The spontaneous standing ovation from the capacity opening night audience, the joy and misty eyes said it all; Adelaide Festival audiences had just witnessed an important new work, refreshing in its honesty and scope of ideas. Counting and Cracking is epic in proportion; it is three and a half hours long and it is refreshing to see a new generation of epic Australian plays, and I include here The Secret River and Cloudstreet, that are not afraid to tackle big universal issues and ideas.

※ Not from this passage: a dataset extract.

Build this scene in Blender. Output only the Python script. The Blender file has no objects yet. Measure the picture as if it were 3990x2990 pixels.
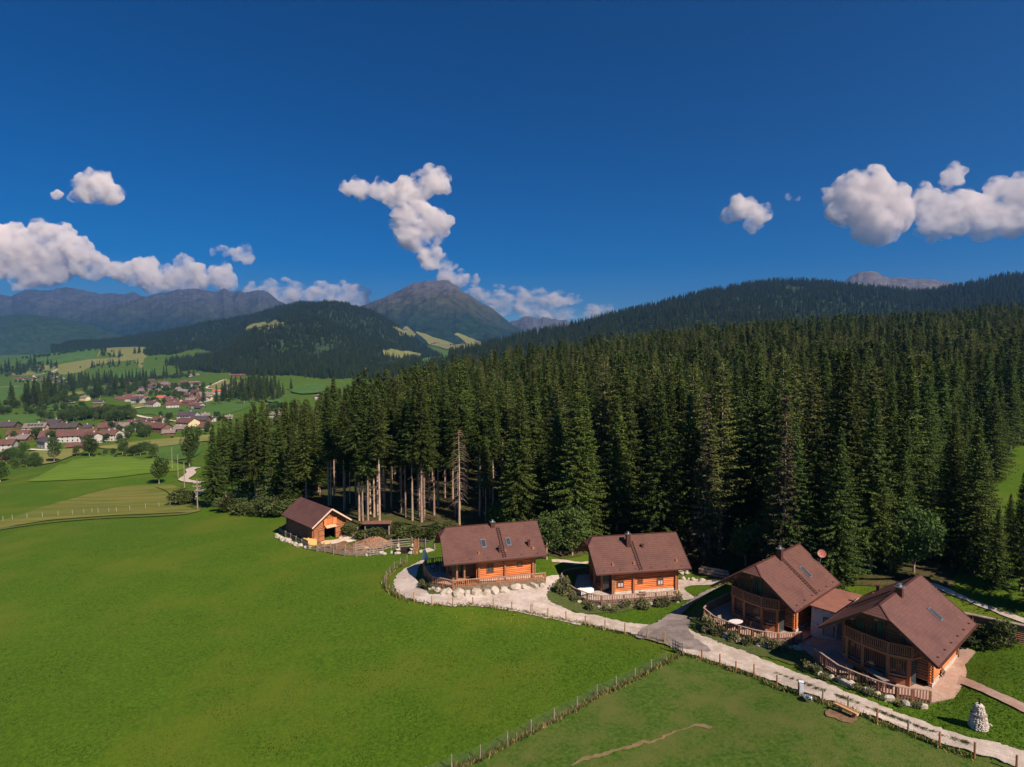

It gives me so much pleasure to see contemporary Australian theatre taking up the mantle against populist notions that seek to simplify and objectify victims caught up in a moment that is so much bigger than the seekers of simple solutions could possibly imagine. Counting and Cracking looks intelligently at asylum seekers, refugees and life in the Sri Lankan migrant diaspora in Australia.

Presented by Belvoir and Co-Curious we see the Ridley Centre of the Adelaide Showgrounds transformed into a Sri Lankan hall with a large extended thrust stage that provides the audience with an intimacy and immediacy so necessary to fully understand the tribulations and perturbations that befall the cast. And it is this intimacy and a light directorial touch that allows the events and ideas to effortlessly span five decades and three acts. Writer, S. Shakhtidharan recounts the time of troubles in Sri Lanka; the conflict between the Sinhalese Buddhists and the Hindu Tamils and the resultant civil war and Black July Riots, yet does so with light intelligent dialogue that is not cluttered with unnecessary complexities. Every civil war is complex yet audience members with only the scantest understanding of the history of the Sri Lankan troubles will find this easy to follow.

The dialogue moves seamlessly between Singhalese and English with actors perched on the side providing the necessary translations. Similarly the action moves freely between Sydney and Sri Lanka and the power of the transformative effect of theatre is not only evident on stage but in the hearts and minds of the audience as the audience is immersed in a real situation that leads to asylum being sought in Australia.

There are splendidly celebratory as well as disturbingly chaotic moments as the large cast of sixteen actors engage in rituals and the tribulations associated with the frenzied escape to Australia on an asylum boat. Eamon Flack is equally at ease directing the timing and spatial considerations necessary with a large cast as he is with the more intimately tender moments. Humour is ever present and the Coogee Beach scene is delightfully clever.

Music is constantly present in Counting and Cracking with a South Asian influenced score played so evocatively by Shenzo Gregorio, Arjunan Puveendran and Vinad Prasanna. The moments of percussion and flute add to the immersive ambience that includes the incense and colourful traditional costumes.

Counting and Cracking is epic in the scope of the ideas that are presented and while the godfather of Epic Theatre, Bertolt Brecht once said, “Art is not a mirror held up to reality but a hammer with which to shape it”, you sense that even though you have not been preached at, you do walk away with a much more sensitive understanding of the plight of Sri Lankan asylum seekers.

This is a very important play; it is highly entertaining and intellectually very satisfying. I just wish that populists would take the time to see it. This is theatre that has the power to change lives. It is a rare privilege, and one that I highly recommend.